== Data segment ==
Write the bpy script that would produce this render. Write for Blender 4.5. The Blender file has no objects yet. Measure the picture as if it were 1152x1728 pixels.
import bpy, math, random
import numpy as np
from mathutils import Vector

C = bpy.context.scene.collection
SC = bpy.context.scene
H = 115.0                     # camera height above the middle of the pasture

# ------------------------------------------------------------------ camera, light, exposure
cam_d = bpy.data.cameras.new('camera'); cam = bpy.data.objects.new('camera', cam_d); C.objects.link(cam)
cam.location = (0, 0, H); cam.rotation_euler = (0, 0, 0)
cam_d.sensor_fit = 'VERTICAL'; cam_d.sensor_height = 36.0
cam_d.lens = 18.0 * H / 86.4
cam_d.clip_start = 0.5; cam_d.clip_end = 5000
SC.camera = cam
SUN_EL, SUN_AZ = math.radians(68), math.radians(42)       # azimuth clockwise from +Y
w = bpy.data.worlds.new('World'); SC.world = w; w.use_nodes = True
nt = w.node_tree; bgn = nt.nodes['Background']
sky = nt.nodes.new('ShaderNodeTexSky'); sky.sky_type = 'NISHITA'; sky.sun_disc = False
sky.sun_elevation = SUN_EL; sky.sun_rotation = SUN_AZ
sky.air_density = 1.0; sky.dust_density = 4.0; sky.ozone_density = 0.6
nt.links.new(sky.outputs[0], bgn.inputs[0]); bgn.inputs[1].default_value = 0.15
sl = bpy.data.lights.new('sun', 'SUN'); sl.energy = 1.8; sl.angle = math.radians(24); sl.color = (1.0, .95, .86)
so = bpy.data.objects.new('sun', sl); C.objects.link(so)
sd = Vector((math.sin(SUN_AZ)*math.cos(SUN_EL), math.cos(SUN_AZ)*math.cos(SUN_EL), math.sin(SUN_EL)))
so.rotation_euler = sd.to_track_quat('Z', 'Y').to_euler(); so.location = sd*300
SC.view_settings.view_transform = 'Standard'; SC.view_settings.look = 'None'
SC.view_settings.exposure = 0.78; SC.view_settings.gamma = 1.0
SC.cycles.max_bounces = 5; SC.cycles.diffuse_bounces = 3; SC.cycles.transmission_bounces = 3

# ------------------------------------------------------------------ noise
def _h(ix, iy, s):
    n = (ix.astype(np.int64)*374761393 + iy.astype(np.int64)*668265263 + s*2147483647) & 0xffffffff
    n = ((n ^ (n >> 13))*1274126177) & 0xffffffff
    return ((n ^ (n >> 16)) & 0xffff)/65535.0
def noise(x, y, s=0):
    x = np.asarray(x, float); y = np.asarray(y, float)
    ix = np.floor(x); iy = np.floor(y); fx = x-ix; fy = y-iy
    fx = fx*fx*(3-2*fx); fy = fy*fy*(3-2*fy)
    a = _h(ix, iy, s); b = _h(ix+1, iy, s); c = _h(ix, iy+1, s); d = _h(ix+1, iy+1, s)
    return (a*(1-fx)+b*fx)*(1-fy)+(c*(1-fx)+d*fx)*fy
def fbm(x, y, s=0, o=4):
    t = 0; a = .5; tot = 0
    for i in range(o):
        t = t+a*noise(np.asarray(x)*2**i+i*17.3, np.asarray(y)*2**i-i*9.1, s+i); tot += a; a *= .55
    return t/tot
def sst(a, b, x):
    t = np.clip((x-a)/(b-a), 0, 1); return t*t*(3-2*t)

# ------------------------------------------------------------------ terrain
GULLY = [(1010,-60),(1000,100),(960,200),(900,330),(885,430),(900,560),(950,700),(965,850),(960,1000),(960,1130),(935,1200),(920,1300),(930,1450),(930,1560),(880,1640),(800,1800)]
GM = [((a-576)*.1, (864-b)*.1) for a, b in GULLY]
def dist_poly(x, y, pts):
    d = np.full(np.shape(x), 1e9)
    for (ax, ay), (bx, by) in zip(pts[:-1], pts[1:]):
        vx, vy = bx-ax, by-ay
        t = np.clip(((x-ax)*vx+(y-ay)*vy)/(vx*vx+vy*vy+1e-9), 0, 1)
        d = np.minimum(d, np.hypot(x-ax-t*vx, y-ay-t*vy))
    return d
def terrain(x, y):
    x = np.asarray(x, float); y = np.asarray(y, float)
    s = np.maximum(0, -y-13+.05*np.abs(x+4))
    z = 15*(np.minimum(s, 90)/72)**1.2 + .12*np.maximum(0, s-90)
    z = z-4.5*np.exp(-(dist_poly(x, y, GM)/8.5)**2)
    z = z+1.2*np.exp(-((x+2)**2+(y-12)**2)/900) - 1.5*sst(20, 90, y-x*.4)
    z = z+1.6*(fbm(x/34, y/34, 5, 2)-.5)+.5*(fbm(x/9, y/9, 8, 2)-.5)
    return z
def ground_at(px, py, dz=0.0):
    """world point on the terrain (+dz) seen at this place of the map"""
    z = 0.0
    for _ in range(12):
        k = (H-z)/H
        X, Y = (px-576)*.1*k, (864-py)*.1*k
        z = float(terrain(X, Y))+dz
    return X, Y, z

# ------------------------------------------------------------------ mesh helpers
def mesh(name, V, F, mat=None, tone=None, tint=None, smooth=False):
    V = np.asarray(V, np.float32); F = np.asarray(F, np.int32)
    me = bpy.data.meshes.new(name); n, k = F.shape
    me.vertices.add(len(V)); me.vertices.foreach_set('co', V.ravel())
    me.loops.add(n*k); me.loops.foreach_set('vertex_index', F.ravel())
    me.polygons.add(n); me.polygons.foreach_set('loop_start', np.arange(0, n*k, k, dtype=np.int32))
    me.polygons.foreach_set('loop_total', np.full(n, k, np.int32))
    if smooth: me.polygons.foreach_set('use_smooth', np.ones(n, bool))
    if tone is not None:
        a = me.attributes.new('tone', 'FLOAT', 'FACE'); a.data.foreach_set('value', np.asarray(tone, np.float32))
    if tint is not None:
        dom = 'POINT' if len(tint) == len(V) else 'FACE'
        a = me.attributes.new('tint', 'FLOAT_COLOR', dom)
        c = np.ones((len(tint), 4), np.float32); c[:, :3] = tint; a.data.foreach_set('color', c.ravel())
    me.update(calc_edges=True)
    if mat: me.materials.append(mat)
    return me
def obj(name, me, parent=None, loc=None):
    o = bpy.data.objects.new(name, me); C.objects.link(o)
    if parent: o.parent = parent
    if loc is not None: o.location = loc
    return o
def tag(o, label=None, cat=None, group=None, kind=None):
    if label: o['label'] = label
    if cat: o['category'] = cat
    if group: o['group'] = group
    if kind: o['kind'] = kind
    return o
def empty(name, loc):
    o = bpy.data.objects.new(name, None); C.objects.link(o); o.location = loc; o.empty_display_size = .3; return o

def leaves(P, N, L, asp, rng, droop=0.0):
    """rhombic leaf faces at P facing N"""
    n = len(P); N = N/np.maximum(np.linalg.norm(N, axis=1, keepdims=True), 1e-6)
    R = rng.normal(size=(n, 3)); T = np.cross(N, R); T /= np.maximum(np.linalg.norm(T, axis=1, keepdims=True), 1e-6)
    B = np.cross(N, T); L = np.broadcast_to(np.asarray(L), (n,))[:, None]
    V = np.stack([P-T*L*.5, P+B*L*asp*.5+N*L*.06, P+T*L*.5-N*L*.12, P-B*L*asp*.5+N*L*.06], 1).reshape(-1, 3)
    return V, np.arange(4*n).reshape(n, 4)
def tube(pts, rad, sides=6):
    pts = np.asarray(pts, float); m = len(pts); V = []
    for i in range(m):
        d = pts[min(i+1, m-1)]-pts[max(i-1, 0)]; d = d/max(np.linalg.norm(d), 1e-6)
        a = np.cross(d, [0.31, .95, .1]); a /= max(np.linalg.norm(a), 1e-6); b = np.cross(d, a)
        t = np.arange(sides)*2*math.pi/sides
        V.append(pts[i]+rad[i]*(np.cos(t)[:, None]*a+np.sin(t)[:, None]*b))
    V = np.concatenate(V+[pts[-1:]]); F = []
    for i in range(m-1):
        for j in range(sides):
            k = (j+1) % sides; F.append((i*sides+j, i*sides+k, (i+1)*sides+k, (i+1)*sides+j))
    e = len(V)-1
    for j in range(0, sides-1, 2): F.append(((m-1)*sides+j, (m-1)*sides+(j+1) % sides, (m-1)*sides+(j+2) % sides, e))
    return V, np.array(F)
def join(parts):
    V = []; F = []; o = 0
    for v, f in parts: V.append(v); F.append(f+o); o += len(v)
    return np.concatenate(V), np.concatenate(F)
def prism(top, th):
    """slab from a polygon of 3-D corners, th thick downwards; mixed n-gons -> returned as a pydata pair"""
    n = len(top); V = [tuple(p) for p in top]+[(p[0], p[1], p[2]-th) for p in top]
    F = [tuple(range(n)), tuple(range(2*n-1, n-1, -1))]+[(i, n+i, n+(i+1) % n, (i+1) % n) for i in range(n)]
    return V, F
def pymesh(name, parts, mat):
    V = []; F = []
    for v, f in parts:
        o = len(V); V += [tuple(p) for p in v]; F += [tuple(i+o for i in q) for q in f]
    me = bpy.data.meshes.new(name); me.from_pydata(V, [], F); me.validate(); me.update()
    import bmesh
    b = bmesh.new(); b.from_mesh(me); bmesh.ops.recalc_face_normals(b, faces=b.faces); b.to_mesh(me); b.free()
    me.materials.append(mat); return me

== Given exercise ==
From the first line of the data through the line with "of the pasture", quote each line exactly and add nothing else.

== Exercise answer ==
Write the bpy script that would produce this render. Write for Blender 4.5. The Blender file has no objects yet. Measure the picture as if it were 1152x1728 pixels.
import bpy, math, random
import numpy as np
from mathutils import Vector

C = bpy.context.scene.collection
SC = bpy.context.scene
H = 115.0                     # camera height above the middle of the pasture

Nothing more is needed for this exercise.